My method, thus far, has been to sit on the chair and put the small clock from the mantelpiece at the side of me and attempt to get the clock to spin round at immense speed as I bend the known Laws of Physics and traverse time. Before you start criticising me, I have had some success, but I seem to be stuck at getting it to go faster than 60 seconds per minute. Like I say, it’s a work in progress.

And my first target? Well…in 1963 Harold Wilson made a speech now known as the “white heat of the technological revolution” speech. I wasn’t born so don’t know the details but I think it was all about how Britain was going to be super-futuristic and how we’d soon know everything. If we kept voting Labour. Anyway, if I ever get this bloody chair working I shall go back and shout “How many types of giraffe are there, Harold?” and when he says “One,” I’ll answer “You’re an idiot, Wilson. There are four. THAT is the future! Four giraffes!”

I think about change a lot, mainly because there’s a lot of it about and also because I’m bone-idle and thinking is as physically active as I usually get. So along with all the other things I think about (kangaroos, why there’s a different person reading the news on Look North every breakfast-time, the weight of air etc), I consider “change”.

Look at mobile phones or Grime music or facebook – the three most important things happening in the world right now. None of them existed six months ago. By Christmas they’ll all be viewed as antiques – objects to be placed in museums and marvelled at by children who are levitating in front of them while having knowledge telepathically injected directly into their brain devices.

Which brings me to how I see my own role in this bright, shiny future. In Charles Dickens’ Great Expectations there is a character called John Wemmick who lives with his father who is referred to as The Aged Parent. When the novel’s hero, Pip, is introduced to him, Wemmick says “You don’t object to an Aged Parent, I hope?”

As time passes, and I cease to be able to cope with the change in species of giraffe (let alone news that there are two sub-species of lions!) and my teenage children grow and cope easily with the inexhaustible pace of change, I have begun to see that I am gradually turning into Aged Parent. I fully expect my kids, from now on, to introduce their friends to me in the way that Wemmick introduces him to Pip – “Nod away at him, Mr. Pip; that’s what he likes. Nod away at him, if you please…”
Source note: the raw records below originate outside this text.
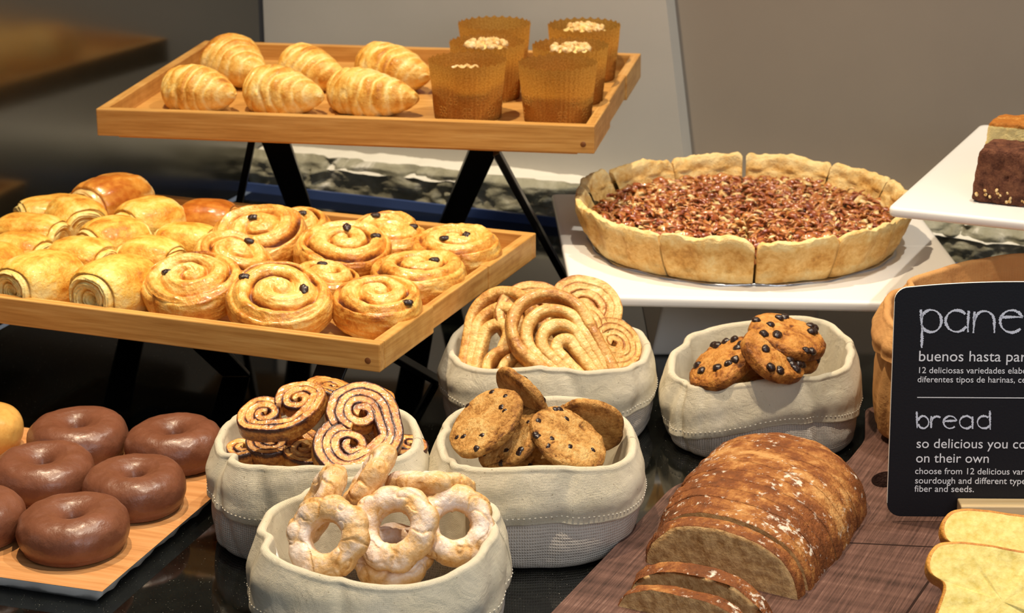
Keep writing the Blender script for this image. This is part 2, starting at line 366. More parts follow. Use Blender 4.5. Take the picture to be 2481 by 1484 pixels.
# ------------------------------------------------------------------ bamboo trays and their stands
def rot4(yaw, loc):
    return Matrix.Translation(loc) @ Matrix.Rotation(yaw, 4, 'Z')
def tray(label, FR, yaw, w, d, rim, hr):
    t = thing('serving_tray', label, 'tray', (FR[0], FR[1], rim - hr), yaw)
    k = .011                                          # rail thickness; local x runs right (0 at the right end), y runs back
    def rail(x0, x1, y0, y1, m, nm, notch=False):
        mb = MB()
        if not notch: mb.box((x0, y0, 0), (x1, y1, hr))
        else:                                         # side rail with a shallow finger recess
            ya, yb = y0 + (y1 - y0) * .30, y0 + (y1 - y0) * .68
            mb.box((x0, y0, 0), (x1, ya, hr)); mb.box((x0 + .001, ya, .0025), (x1 - .0018, yb, hr - .0006)); mb.box((x0, yb, 0), (x1, y1, hr))
        c = mb.mesh(nm, m, False, False); return bevel(obj(nm, c, t), .0012)
    f = rail(-w, 0, 0, k, M_BAMB, 'front_rail'); rail(-w, 0, d - k, d, M_BAMB, 'back_rail')
    rail(-k, 0, k, d - k, M_BAMY, 'side_rail', True); rail(-w, -w + k, k, d - k, M_BAMY, 'side_rail')
    mb = MB().box((-w + .0102, .0102, hr - .0235), (-.0102, d - .0102, hr - .02)); mb.box((-w + .02, .012, -.004), (-.02, d - .012, .001))
    bevel(obj('bottom_board', mb.mesh('bottom_board', M_BAMB, False, False), t), .0008)
    th = np.linspace(0, 2 * PI, 16, endpoint=False)
    for x, y in ((-.012, 0),):
        V = np.stack([st(x + r * np.cos(th), 0 * th - .0003 * (r < .003), .010 + r * np.sin(th)) for r in (.0031, .0028, .0001)])
        dw = obj('dowel', MB().grid(V).mesh('dowel', M_FIX), t); tag(dw, 'small dark dowel end', None)
    return t
tray('upper bamboo tray carrying croissants and muffins in paper cups', (.0879, 2.3276), -.1817, .55, .3897, .2333, .030)
tray('lower bamboo tray carrying pains au chocolat and raisin rolls', (-.1191, 1.9281), -.381, .55, .3897, .1284, .027)
F1, F2 = .2333 - .02, .1284 - .02
def stand(label, ctr, yaw, ht, tops, feet, plate):
    t = thing('tray_stand', label, 'stand', (ctr[0], ctr[1], 0), yaw)
    Mi = rot4(yaw, (ctr[0], ctr[1], 0)).inverted()
    obj('top_frame', MB().box((-plate[0], -plate[1], ht - .004), (plate[0], plate[1], ht - .0002)).mesh('top_frame', M_BLACKM, False), t)
    for tp, ft, wd_ in feet:
        a = Mi @ Vector((tp[0], tp[1], ht - .003)); b_ = Mi @ Vector((ft[0], ft[1], .0))
        wv_ = Vector(wd_).normalized(); wv_ = Mi.to_3x3() @ wv_; ww, tt = feet_w[wd_], .004
        dr = (b_ - a).normalized(); nn = dr.cross(wv_).normalized(); v = []
        for p in (a, b_):
            s1 = 1.0 if p is a else .92
            for su, sv in ((-1, -1), (1, -1), (1, 1), (-1, 1)): q = p + wv_ * (su * ww * s1) + nn * (sv * tt); v.append((q.x, q.y, max(q.z, 0)))
        mb = MB().raw(v, [[0,1,2,3],[7,6,5,4],[0,4,5,1],[1,5,6,2],[2,6,7,3],[3,7,4,0]])
        bevel(obj('leg', mb.mesh('leg', M_BLACKM, False), t), .0012)
    return t
feet_w = {(1, 0, 0): .0155, (0, 1, 0): .012, (.9, .43, 0): .0155, (.42, .9, 0): .012}
H1 = .2333 - .030 - .004
stand('tall black metal stand under the upper bamboo tray', (-.14, 2.57), -.1817, H1, None, [
    ((-.262, 2.45), (-.245, 2.69), (1, 0, 0)), ((-.285, 2.45), (-.345, 2.66), (0, 1, 0)),
    ((-.028, 2.40), (-.09, 2.64), (1, 0, 0)), ((-.016, 2.37), (.068, 2.50), (0, 1, 0)),
    ][:4], (.16, .115))
H2 = .1284 - .027 - .004
stand('low black metal stand under the lower bamboo tray', (-.30, 2.21), -.381, H2, None, [
    ((-.31, 2.08), (-.285, 2.21), (1, 0, 0)), ((-.16, 2.06), (-.20, 2.01), (1, 0, 0)),
    ((-.15, 2.06), (-.078, 2.19), (0, 1, 0)), ((-.12, 2.28), (-.10, 2.36), (1, 0, 0)), ((-.44, 2.36), (-.42, 2.42), (1, 0, 0))], (.16, .115))

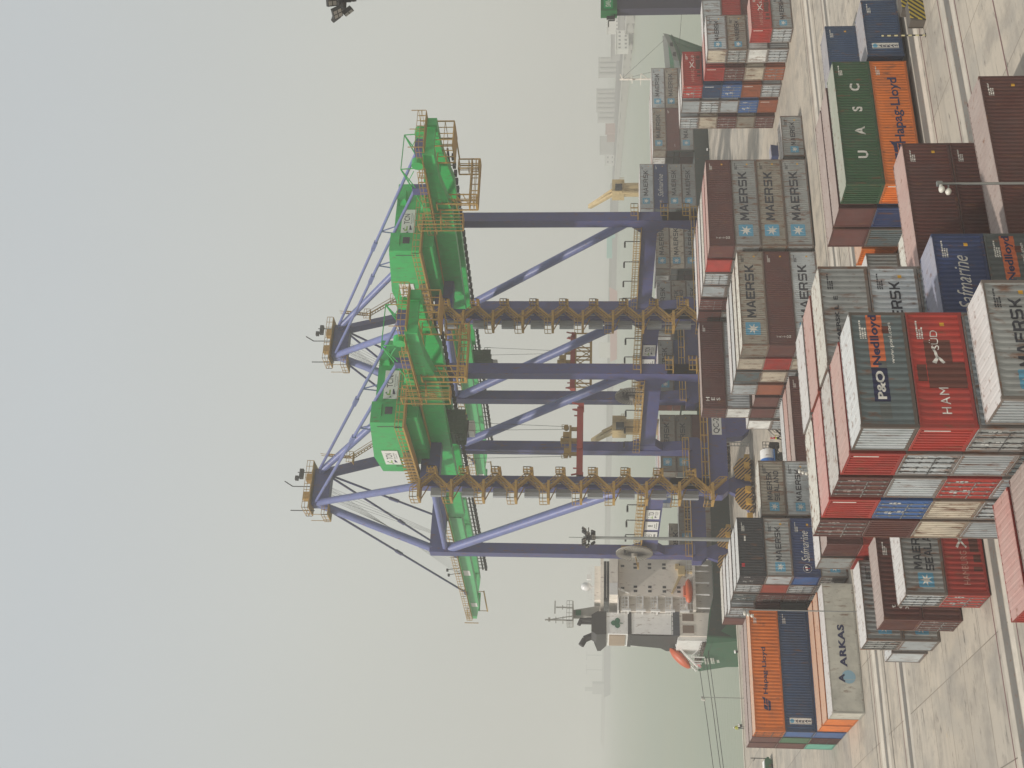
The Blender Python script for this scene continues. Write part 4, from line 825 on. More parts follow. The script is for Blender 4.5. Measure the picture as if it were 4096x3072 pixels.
def spreader(x, y, z, ztop, label, frame=False):
    r = empty('container_spreader', (x, y, z)); tag(r, label, 'spreader', 'spreaders hanging from the cranes')
    b = MB(); b.box(-6.1,6.1,-.35,.35,-.5,.5); b.box(-1.6,1.6,-.9,.9,-.35,.35)
    for s in (-1, 1):
        b.box(s*6.1-.25,s*6.1+.25,-1.2,1.2,-.6,.3)
        for y_ in (-1.15,1.15): b.bar((s*6.1,y_,.2),(s*6.35,y_,1.3),.22); b.bar((s*5.2,y_,.1),(s*5.2,y_,1.0),.18)
    b.build('spreader_beam', REDM, r)
    b = MB(); b.box(-2.6,2.6,-.55,.55,1.35,1.7); b.box(-2.3,-1.3,-.45,.45,1.7,2.5); b.box(.7,1.5,-.45,.45,1.7,2.7); b.tube((-2.4,-.3,2.2),(-2.4,.3,2.2),.42,k=14); b.tube((2.4,-.3,2.2),(2.4,.3,2.2),.42,k=14); b.box(-.2,.4,-.4,.4,.5,3.1); b.rail((-1.2,-.5,1.7),(.6,-.5,1.7),1.2,.6,.08)
    for s in (-1,1): b.bar((s*2.2,0,.4),(s*2.2,0,1.4),.5); b.rail((s*2.6,-.7,1.9),(s*2.6,.7,1.9),1.0,.7,.07)
    b.build('headblock', mat('headblock_ochre', (.36,.23,.06), .6, grime=.5, rust=.2), r)
    for sx in (-2.4, 2.4):
        for sy in (-.5, .5): b = MB(); b.bar((sx,sy,2.6),(sx*1.05,sy*3,ztop-z),.05); b.build('hoist_rope', ROPE, r)
    if frame:
        b = MB()
        for y_ in (-1.1,1.1):
            b.bar((-6.1,y_,-.6),(6.1,y_,-.6),.2); b.bar((-6.1,y_,-3.6),(6.1,y_,-3.6),.45)
            for k in range(7): xx = -6.1+12.2*k/6; b.bar((xx,y_,-.6),(xx,y_,-3.6),.22)
            for k in range(6): xx = -6.1+12.2*k/6; b.bar((xx,y_,-.6 if k%2 else -3.6),(xx+12.2/6,y_,-3.6 if k%2 else -.6),.14)
        b.build('lifting_frame', ORANGE, r)
    return r
spreader(83.0, 173.5, 27.0, 46, 'red spreader hanging beside the stair leg of the nearer crane')
spreader(117.2, 208.7, 29.2, 46, 'red spreader with orange lifting frame under the farther crane', True)

# ------------------------------------------------------------------ the container ship at the quay
def sy(x): return 208.5 + .042*(x-60)
HULLG = mat('hull_green', (.028,.115,.058), .5, grime=.35, rust=.12); HULLD = mat('hull_dark_green', (.022,.042,.032), .55, grime=.4, rust=.1); DECKG = mat('deck_grey_green', (.10,.12,.10), .7, grime=.5)
CREAM = mat('ship_cream', (.82,.76,.68), .55, grime=.2, rust=.08); SHIPW = mat('ship_white', (.86,.85,.83), .5, grime=.2, rust=.05); CHAR = mat('funnel_black', (.045,.043,.042), .6, grime=.2); BROWNP = mat('vent_brown', (.20,.14,.105), .7, grime=.3)
CRANEY = mat('ship_crane_yellow', (.50,.385,.20), .5, grime=.3, rust=.15); LIFEB = mat('lifeboat_orange', (.55,.10,.03), .45, grime=.2)
SORG = Vector((56.5, 208.5, 0))
class SB(MB):
    def build(s, name, mats, parent=None):
        s.v = [(x-SORG.x, y-SORG.y, z) for x, y, z in s.v]; return MB.build(s, name, mats, parent)
ship = empty('container_ship', SORG); tag(ship, 'green-hulled container ship with shamrock funnel moored behind the cranes', 'ship')
st = [(61.0,9.2,7.6,4.9),(62.0,9.9,9.0,4.8),(66,10.0,9.6,4.3),(70,10.0,9.8,3.3),(120,10.0,9.9,3.0),(186,10.0,9.7,3.0),(194,9.8,7.8,3.1),(198,9.2,6.4,5.0),(204,7.8,4.2,5.5),(210,5.9,2.1,6.1),(215,3.8,.8,6.7),(219,1.6,.15,7.1),(220.8,.25,.05,7.3)]
HB = 10.0
b = SB(); rings = []
for x, bd, bw, dz in st:
    c = sy(x)+HB; xb = x-(x-196)*.22 if x > 196 else x+1.1 if x < 61.5 else x
    rings.append([(x, c-bd, dz), (xb, c-bw, -3.6), (xb, c+bw, -3.6), (x, c+bd, dz)])
for r0, r1 in zip(rings, rings[1:]):
    b.quad(r0[0], r1[0], r1[1], r0[1]); b.quad(r0[2], r1[2], r1[3], r0[3]); b.quad((r0[0][0],r0[0][1],r0[0][2]-.9),(r1[0][0],r1[0][1],r1[0][2]-.9),(r1[3][0],r1[3][1],r1[3][2]-.9),(r0[3][0],r0[3][1],r0[3][2]-.9), 1)
b.quad(*rings[0])
hull = b.build('hull', [HULLG, DECKG], ship)
b = SB()
b.quad((62.3,sy(62.3)-.02,4.6),(70.1,sy(70.1)-.12,3.35),(70.1,sy(70.1)+.12,-2.5),(62.3,sy(62.3)+.9,-2.5))
b.quad((70.1,sy(70.1)-.12,3.25),(185.9,sy(185.9)-.12,3.0),(185.9,sy(185.9)+.14,-2.5),(70.1,sy(70.1)-.0,-2.5))
b.build('shaded_hull_side', HULLD, ship)  # shade of the near side put into a darker green sheet over the hull
b = SB()                                                            # pale bulwark round the forecastle with mooring ports
for (x0,bd0,_,z0),(x1,bd1,_,z1) in zip(st[8:], st[9:]):
    for s in (-1, 1): b.quad((x0, sy(x0)+HB+s*bd0, z0-.05),(x1, sy(x1)+HB+s*bd1, z1-.05),(x1+.15, sy(x1)+HB+s*(bd1+.15), z1+1.25),(x0+.1, sy(x0)+HB+s*(bd0+.2), z0+1.25))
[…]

I imagine that in the next few years I will demand to live in a mock castle with a drawbridge, just like Aged Parent, as I gradually become, as Dickens describes him “A very old man in a flannel coat; clean, cheerful, comfortable and well cared for, but intensely deaf.” But fear not, Eric, my reader, for the time being at least I remain the vigorously masculine and spectacularly virile force that I have always been. Just one who struggles with shock news about giraffes and the like.